Para Martim de Almeida Sampaio, presidente da Comissão de Direitos Humanos da OAB-SP, não há nada que determine o limite que deve ser dado aviso prévio.

“É uma situação complicada. A Constituição Federal, em seu artigo 5º e inciso XVI não diz o tempo prévio, como deve ser feito, se por escrito, verbalmente a comunicação da manifestação e seu trajeto. Na letra seca da Lei é assim. Ocorre que o constituinte, em 1988, entendeu que havia um sistema libertário no país e não considerou necessário isso”, disse ele.

Sampaio diz que o país está passando por uma “onda conservadora” e que isso difere do contexto em que a Constituição Federal foi redigida. “Estamos vivendo um estado policial penal onde a solução é a polícia ou a cadeia.
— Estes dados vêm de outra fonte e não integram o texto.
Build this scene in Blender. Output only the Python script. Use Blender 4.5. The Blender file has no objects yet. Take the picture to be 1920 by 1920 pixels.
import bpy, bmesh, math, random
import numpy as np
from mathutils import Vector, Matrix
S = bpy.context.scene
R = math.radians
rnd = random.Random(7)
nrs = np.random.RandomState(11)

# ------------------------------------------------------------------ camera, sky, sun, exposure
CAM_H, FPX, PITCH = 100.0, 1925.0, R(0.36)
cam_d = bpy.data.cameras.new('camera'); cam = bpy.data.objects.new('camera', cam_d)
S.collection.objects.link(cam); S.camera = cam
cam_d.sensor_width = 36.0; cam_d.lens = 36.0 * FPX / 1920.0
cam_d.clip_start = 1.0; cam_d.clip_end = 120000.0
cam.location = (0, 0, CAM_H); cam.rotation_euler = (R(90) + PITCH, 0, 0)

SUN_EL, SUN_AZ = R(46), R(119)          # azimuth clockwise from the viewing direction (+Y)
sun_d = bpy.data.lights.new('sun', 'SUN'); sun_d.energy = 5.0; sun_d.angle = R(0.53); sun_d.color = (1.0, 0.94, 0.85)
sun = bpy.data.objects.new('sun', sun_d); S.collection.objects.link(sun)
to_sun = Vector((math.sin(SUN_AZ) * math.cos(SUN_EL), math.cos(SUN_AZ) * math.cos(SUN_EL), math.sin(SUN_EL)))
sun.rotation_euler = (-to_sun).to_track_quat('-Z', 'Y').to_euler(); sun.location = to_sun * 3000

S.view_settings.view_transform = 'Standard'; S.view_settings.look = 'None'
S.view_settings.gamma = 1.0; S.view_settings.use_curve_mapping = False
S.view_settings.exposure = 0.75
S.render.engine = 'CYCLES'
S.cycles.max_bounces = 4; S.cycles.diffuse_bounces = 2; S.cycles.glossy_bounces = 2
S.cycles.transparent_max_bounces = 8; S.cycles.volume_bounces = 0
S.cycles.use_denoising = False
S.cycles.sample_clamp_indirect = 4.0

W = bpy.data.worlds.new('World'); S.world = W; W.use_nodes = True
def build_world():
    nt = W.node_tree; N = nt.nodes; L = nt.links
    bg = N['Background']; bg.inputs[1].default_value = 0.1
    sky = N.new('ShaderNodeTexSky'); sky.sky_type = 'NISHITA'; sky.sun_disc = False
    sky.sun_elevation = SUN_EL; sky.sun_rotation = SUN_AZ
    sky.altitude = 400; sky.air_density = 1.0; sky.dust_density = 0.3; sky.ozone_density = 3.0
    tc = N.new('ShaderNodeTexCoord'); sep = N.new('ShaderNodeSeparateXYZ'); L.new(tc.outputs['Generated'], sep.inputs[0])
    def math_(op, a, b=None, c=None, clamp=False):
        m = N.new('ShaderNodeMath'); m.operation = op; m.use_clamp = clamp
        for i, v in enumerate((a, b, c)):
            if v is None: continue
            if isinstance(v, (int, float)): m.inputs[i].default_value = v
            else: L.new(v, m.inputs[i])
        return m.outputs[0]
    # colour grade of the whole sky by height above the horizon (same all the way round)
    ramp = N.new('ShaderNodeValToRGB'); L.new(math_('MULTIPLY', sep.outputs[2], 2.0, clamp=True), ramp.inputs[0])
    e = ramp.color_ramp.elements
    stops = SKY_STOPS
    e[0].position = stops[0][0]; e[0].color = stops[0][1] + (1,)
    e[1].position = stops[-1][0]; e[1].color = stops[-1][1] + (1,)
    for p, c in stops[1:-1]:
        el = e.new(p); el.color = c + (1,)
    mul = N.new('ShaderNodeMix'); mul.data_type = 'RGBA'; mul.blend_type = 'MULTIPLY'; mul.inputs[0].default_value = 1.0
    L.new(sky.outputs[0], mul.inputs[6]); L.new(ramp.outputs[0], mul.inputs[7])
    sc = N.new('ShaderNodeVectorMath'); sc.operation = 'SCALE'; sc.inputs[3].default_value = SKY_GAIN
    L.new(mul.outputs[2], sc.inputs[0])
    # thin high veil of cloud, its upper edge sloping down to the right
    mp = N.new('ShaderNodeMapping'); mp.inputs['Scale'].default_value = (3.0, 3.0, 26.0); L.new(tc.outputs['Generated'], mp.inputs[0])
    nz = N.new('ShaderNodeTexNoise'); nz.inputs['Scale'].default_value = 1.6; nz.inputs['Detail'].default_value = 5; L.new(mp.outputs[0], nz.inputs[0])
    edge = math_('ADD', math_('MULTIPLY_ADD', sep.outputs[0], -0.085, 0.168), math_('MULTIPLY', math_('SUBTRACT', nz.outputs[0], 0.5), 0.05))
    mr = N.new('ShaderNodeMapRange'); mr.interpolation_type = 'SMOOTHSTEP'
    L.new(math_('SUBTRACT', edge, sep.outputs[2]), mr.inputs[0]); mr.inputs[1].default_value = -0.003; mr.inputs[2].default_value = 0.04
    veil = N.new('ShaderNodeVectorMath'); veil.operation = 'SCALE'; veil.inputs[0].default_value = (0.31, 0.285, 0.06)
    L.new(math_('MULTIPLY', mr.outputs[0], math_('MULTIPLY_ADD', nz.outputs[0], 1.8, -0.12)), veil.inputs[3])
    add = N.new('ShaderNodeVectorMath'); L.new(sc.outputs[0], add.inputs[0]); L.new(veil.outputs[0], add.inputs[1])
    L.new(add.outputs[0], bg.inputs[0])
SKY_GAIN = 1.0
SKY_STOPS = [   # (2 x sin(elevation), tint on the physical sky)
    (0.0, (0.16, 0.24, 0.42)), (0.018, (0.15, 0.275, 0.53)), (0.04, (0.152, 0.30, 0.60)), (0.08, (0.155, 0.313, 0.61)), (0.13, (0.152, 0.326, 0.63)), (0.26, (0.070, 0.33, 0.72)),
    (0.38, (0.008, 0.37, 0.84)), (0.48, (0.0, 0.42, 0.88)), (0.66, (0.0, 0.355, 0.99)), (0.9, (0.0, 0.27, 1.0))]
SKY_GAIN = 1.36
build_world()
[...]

Se ocupa escola, chama polícia. Se faz manifestação, chama a polícia.

Ele criticou o posicionamento de Alexandre de Moraes que disse que vai repetir a ação policial caso não seja informado às autoridades o trajeto da manifestação.

“O secretário não pode criar uma obrigação com a ação da polícia. Se quiser mudar a Constituição, entre com um Projeto de Lei que regulamente o que está lá.”

Para ele, o diálogo é essencial para as próximas manifestações. “É claro que tem de haver diálogo. A única manifestação que o governo permite é a da classe média e branca paulista. A força policial usada nas manifestações dos últimos dias foi excessiva e desproporcional num estado democrático de direito.”

Martim disse que as autoridades precisam avaliar o que incomoda mais na vida do paulistano. “A manifestação incomoda, incomoda quem está no carro, no trânsito, saindo do trabalho, indo para casa. Mas o valor de R$ 3,80 na passagem de ônibus também incomoda o pobre da periferia que sofre com essa crise econômica que passa o país.”